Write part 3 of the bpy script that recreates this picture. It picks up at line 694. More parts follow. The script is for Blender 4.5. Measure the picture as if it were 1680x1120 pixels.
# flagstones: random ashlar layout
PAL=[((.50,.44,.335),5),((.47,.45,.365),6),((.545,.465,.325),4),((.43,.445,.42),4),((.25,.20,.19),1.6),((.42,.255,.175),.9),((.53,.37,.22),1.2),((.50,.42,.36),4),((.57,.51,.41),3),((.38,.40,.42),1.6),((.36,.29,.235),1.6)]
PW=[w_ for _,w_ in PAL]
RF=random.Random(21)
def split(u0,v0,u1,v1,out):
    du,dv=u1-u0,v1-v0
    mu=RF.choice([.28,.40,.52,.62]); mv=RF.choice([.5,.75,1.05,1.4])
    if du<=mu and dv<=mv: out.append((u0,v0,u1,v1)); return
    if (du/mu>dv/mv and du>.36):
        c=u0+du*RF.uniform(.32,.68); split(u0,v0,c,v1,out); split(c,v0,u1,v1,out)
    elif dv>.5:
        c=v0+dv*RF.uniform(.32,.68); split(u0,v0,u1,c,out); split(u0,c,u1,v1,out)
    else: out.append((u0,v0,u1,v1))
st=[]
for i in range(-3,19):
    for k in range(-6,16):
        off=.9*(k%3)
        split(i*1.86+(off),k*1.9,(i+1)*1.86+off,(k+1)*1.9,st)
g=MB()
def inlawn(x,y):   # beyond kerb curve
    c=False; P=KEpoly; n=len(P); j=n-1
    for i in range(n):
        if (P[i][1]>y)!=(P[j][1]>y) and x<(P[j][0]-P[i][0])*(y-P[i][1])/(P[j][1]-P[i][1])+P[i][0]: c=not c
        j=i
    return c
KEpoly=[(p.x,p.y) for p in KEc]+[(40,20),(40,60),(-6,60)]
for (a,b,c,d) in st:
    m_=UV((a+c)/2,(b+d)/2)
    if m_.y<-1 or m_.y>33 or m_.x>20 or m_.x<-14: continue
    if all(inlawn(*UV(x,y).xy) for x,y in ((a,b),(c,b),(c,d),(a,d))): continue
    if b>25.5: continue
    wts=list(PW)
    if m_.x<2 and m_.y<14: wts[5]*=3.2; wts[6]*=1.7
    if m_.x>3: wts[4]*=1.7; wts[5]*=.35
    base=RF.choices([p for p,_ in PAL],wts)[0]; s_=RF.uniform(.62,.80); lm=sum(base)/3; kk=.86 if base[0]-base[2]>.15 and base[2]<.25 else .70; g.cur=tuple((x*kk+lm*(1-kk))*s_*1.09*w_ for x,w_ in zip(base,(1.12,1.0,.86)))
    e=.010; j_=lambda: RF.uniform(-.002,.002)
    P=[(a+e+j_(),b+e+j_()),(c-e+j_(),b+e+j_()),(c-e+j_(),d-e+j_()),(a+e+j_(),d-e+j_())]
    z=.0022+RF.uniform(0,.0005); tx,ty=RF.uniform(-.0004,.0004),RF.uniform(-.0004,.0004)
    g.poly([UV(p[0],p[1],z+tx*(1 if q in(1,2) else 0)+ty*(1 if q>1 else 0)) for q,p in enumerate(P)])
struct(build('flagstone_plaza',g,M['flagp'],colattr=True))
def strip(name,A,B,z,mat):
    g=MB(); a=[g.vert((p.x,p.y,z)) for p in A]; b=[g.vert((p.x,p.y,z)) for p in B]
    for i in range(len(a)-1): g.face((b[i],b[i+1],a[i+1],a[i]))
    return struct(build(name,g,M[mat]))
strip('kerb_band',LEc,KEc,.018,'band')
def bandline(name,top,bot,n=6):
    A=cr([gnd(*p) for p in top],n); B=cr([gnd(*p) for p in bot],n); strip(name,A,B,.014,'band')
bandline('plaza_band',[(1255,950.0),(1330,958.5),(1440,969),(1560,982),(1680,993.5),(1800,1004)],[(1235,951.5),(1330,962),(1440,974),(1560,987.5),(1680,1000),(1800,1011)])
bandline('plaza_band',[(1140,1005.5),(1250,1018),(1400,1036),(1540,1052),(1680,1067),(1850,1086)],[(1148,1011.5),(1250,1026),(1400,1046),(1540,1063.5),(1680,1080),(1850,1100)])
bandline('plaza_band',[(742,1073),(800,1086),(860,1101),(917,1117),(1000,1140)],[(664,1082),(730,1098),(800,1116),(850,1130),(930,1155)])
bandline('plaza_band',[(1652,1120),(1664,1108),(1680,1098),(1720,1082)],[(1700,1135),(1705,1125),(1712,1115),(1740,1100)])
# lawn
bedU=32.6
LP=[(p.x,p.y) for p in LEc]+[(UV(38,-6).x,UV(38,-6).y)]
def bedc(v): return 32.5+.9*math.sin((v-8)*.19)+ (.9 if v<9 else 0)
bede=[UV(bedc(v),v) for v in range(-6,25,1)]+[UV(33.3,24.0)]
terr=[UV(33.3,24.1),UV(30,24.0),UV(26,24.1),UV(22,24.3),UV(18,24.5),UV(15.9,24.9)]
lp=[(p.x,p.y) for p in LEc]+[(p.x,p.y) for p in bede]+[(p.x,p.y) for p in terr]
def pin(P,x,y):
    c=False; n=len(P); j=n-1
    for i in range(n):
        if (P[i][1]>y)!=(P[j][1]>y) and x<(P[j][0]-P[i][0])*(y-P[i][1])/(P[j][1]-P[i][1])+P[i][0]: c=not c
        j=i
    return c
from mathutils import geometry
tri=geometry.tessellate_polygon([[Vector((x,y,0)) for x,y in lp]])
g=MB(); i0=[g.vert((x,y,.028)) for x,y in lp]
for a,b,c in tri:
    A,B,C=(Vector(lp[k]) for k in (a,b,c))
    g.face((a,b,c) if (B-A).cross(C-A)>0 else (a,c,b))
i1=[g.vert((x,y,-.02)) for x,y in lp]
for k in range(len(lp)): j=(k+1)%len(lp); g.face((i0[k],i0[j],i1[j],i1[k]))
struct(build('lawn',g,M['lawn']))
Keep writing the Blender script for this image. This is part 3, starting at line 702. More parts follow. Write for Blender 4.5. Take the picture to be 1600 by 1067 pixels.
══════════════════════════════
→ **What is needed**
Track down the lines that include the word "picture" and copy them.

→ **Answer to the task**
Write part 3 of the bpy script that recreates this picture. It picks up at line 694. More parts follow. The script is for Blender 4.5. Measure the picture as if it were 1680x1120 pixels.
Keep writing the Blender script for this image. This is part 3, starting at line 702. More parts follow. Write for Blender 4.5. Take the picture to be 1600 by 1067 pixels.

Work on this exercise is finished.